'''

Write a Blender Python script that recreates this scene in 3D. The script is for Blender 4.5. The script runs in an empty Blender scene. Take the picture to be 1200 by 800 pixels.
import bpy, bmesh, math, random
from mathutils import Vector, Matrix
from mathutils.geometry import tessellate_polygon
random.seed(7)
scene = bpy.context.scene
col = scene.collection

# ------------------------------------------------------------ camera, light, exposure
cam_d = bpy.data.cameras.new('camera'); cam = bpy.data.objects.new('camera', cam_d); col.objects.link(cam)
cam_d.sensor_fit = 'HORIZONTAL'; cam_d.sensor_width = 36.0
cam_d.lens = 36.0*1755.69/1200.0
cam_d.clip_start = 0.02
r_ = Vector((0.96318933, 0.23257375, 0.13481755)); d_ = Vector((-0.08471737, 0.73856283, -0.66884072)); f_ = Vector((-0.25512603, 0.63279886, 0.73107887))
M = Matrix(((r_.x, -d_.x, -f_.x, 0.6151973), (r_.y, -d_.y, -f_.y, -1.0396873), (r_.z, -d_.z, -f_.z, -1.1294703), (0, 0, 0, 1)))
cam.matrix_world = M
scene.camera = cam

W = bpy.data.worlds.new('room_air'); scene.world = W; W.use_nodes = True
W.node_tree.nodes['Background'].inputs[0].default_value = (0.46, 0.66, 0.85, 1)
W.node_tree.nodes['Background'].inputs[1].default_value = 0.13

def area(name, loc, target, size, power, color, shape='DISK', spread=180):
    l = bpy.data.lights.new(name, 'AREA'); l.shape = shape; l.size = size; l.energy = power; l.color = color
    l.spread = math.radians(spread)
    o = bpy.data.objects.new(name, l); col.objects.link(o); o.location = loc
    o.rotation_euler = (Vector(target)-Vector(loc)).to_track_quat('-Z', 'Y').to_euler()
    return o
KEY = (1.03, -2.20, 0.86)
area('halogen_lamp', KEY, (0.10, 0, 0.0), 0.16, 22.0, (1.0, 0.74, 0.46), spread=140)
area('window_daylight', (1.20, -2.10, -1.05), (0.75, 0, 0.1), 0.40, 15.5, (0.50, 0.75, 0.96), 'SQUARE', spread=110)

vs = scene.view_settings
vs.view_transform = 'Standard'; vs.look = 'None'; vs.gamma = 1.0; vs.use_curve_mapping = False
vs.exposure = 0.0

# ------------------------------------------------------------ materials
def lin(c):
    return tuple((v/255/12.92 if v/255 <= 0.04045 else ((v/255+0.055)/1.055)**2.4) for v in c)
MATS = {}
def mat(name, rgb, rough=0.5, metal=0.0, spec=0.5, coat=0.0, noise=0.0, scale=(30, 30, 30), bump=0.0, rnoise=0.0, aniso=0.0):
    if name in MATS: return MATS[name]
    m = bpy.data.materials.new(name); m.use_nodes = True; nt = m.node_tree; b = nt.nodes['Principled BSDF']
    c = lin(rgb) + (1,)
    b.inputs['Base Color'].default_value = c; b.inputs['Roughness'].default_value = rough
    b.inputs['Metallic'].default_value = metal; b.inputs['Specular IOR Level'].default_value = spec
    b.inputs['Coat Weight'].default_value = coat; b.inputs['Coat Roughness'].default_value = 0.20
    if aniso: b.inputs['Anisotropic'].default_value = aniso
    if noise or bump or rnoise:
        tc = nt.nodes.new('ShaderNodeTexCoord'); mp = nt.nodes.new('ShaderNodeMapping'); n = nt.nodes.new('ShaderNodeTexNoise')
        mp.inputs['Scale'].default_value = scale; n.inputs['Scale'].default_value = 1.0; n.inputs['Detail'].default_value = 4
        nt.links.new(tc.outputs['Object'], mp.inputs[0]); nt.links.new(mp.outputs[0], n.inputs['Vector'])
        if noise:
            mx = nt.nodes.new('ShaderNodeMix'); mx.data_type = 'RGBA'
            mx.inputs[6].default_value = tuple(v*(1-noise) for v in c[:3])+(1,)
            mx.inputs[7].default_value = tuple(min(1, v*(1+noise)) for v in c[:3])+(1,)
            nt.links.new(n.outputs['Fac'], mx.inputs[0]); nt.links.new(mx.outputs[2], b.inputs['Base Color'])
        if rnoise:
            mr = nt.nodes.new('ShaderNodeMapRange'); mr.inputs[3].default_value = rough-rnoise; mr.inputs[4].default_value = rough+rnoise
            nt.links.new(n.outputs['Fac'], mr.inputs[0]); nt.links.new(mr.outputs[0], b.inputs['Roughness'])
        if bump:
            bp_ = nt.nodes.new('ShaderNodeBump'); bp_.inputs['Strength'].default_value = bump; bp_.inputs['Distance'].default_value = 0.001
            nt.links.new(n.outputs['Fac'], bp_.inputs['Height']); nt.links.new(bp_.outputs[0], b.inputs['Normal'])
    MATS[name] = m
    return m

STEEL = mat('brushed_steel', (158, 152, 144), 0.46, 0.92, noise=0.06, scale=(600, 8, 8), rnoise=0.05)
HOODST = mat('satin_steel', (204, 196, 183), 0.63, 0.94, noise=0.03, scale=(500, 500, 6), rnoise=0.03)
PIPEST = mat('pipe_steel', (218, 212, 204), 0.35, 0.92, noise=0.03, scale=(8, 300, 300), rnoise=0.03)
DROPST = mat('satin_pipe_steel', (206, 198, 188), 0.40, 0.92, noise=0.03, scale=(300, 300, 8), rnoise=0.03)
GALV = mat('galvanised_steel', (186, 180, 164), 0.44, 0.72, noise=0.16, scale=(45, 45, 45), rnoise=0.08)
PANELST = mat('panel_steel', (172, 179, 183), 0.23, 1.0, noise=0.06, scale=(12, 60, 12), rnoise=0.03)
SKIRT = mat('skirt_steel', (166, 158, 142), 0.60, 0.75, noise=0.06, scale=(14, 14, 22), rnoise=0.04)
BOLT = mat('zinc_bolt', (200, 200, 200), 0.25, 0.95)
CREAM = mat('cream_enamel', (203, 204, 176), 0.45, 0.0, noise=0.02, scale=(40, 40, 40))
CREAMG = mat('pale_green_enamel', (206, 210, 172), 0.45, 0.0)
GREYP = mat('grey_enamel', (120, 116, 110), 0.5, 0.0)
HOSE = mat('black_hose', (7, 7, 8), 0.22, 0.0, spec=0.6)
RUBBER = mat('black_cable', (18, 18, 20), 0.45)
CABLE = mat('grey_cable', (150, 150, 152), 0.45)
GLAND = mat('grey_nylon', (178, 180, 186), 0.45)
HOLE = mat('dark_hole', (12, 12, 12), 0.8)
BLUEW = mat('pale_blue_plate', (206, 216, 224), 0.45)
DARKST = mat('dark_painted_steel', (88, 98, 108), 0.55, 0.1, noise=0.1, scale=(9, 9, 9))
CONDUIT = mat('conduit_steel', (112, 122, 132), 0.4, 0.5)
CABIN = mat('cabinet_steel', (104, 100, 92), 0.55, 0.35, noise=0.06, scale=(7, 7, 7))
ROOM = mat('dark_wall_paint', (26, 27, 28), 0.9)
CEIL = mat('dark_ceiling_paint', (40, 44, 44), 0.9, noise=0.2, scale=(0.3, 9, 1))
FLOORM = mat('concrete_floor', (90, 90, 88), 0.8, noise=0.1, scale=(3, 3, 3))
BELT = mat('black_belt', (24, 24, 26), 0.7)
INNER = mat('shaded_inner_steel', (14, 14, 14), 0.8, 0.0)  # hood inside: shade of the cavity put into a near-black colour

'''

Up to and including the line with "col = scene.collection", repeat the data exactly, starting from its first line; nothing else belongs in the response.

■ Result below
Write a Blender Python script that recreates this scene in 3D. The script is for Blender 4.5. The script runs in an empty Blender scene. Take the picture to be 1200 by 800 pixels.
import bpy, bmesh, math, random
from mathutils import Vector, Matrix
from mathutils.geometry import tessellate_polygon
random.seed(7)
scene = bpy.context.scene
col = scene.collection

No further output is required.